It helps to have a long-term viewpoint on occasion. Sustainability professionals should be long term by definition, but we can be just as guilty of being blown by the fickle winds of fate as the next person.
Nowhere is this more obvious than in the ongoing debate over Diversity, Equity and Inclusion (DEI).
Also read: AGM ballots: An unlikely DEI battleground
The trigger, as for many ructions in the fabric of geopolitical consensus, is the re-election of Donald Trump. More precisely, the assent to the Presidency of Trump 2.0, totally unconcerned with doing anything in line with established norms and paying scant regard to checks and balances.
In 2016, Trump sought to play into the legitimacy of the party he had come to represent by appointing serious people. But there are no Rex Tillerson’s in this administration – and don’t we know it, by the flood of executive orders and the ignition of a global trade war.

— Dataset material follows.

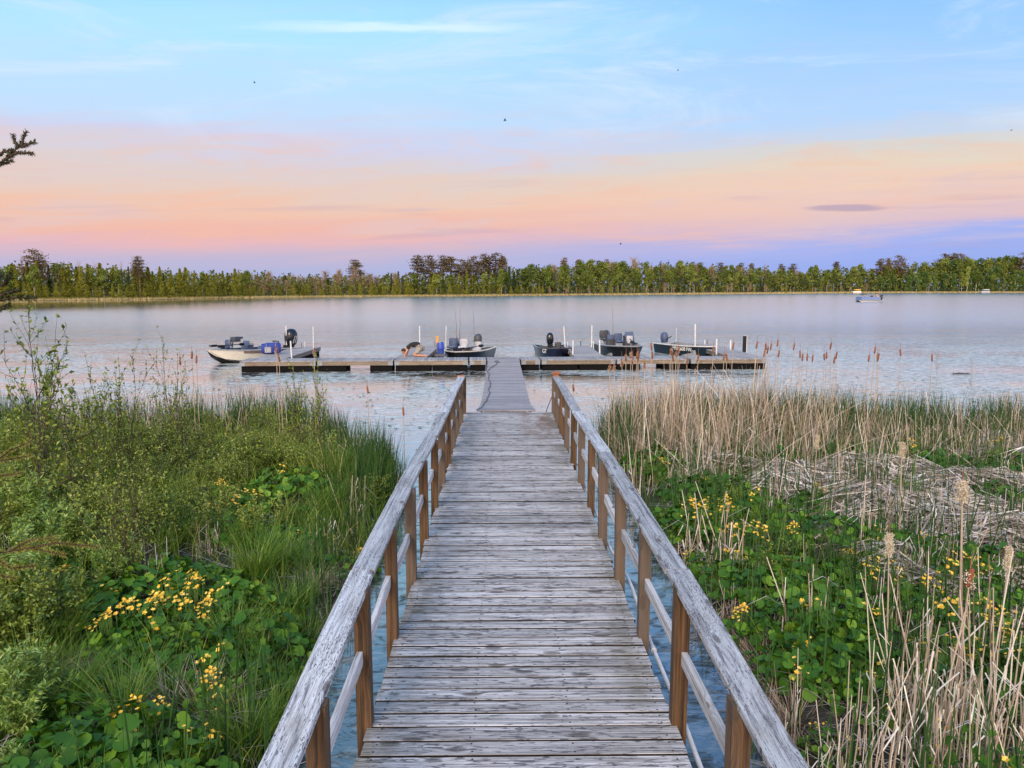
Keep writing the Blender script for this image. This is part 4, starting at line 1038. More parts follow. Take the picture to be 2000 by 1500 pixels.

While we are yet to see the full effect of these declarations, and court cases aplenty are in the offing, we can see the impact on the corporate world in one very high-profile area – that of the shift in stance on DEI.
Quick off the ground
This all began with executive orders which, among other things, terminated diversity, equity and inclusion offices, positions and programmes in the federal government; terminated DEI-related grants and contracts; and told those providing contracted services for the state to contractually certify that they “do not operate any programs promoting DEI that violate any applicable Federal anti-discrimination laws”.
These orders also directly challenged public corporations on their own DEI programmes, should they wish to remain viable for state-level contracts.
The response was quick from many – especially those with a vested interest in keeping the administration onside. The media was awash with talk of rollbacks, walkbacks, retrenchment and retreat. No sooner had the companies made their stance clear than the proxy voting agencies followed suit – with one withdrawing all elements of diversity from its default voting policies, and another making the policy more clearly ‘opt-in’. Anti-ESG shareholder resolutions calling out ‘wasteful’ and ‘immoral’ DEI programmes were set to have a field day. Surely the post-George Floyd/MeToo consensus was in tatters?
The truth is more nuanced and more hopeful. The first point of correction to make here is that the moves do not reflect public opinion or even the legal structure in the US, where anti-discrimination laws and the right to equality of opportunity are enshrined in law and constitution.
The second point is that for every company that backed down, another stood up to be counted. For every Target there was Costco. And there is emerging evidence that the backtrackers in the retail space are being hurt by falling footfall and online activity as brand boycotts begin.
The third is that the anti-DEI shareholder proposals that have come to the ballot have been soundly defeated, while pro-DEI efforts have retained support at similar levels.
The business case for diversity
So is that all there is to say? Is it all just a politically-driven culture war we should ignore? Well, not quite. There is another strand of much more rigorous, good-faith questioning of the motivations for corporate DEI which bears our attention.
Several studies have been used and re-used to make the business case for diversity in particular. These studies are often presented as proof that increasing specific aspects of demographic diversity is good for the bottom line, in some chain of causation. But, although we might not like the answers, it’s important to pay attention to an honest critique of these studies, characterised as they often are by confirmation bias.
Simply put, better diversity of thought is what we want at the board level, not necessarily demographic diversity. High demographic diversity might bring that diversity of thought, but it’s not a given. There are many very good reasons to pursue gender diversity equality, for example, but it’s far from clear that doing so results automatically – as some have suggested – in outperformance.
Thankfully, a reckoning is coming here. In November 2024, Professor Alex Edmans was invited to lead a groundbreaking study into how cognitive diversity impacts team performance in the investment industry.
According to its website: “The Diversity Project has commissioned this work following criticism of existing studies claiming a linkage between demographic diversity and financial performance. Given questions raised over both the robustness of the methodologies and the replicability of these studies’ results, the Diversity Project decided to re-examine the ‘business case’ for diversity, focusing on diversity of thought. Specifically, there is very limited, if any, academic work exploring the linkage between cognitive diversity and investment performance.”
Diversity, equity and inclusion are laudable goals, but we need to be cautious about making a clear link to improved demographic diversity and better financial performance. To do so goes right to the foundations of this work, and makes them stronger. And we need to be sure of our footing if we are to resist the waves of anti-DEI coming from the US.
But, at the end of the day, any ESG-related initiative that is based on sound reasoning and material impact will survive, because investing like non-financial factors can affect the valuations of investable assets is just plain, common sense.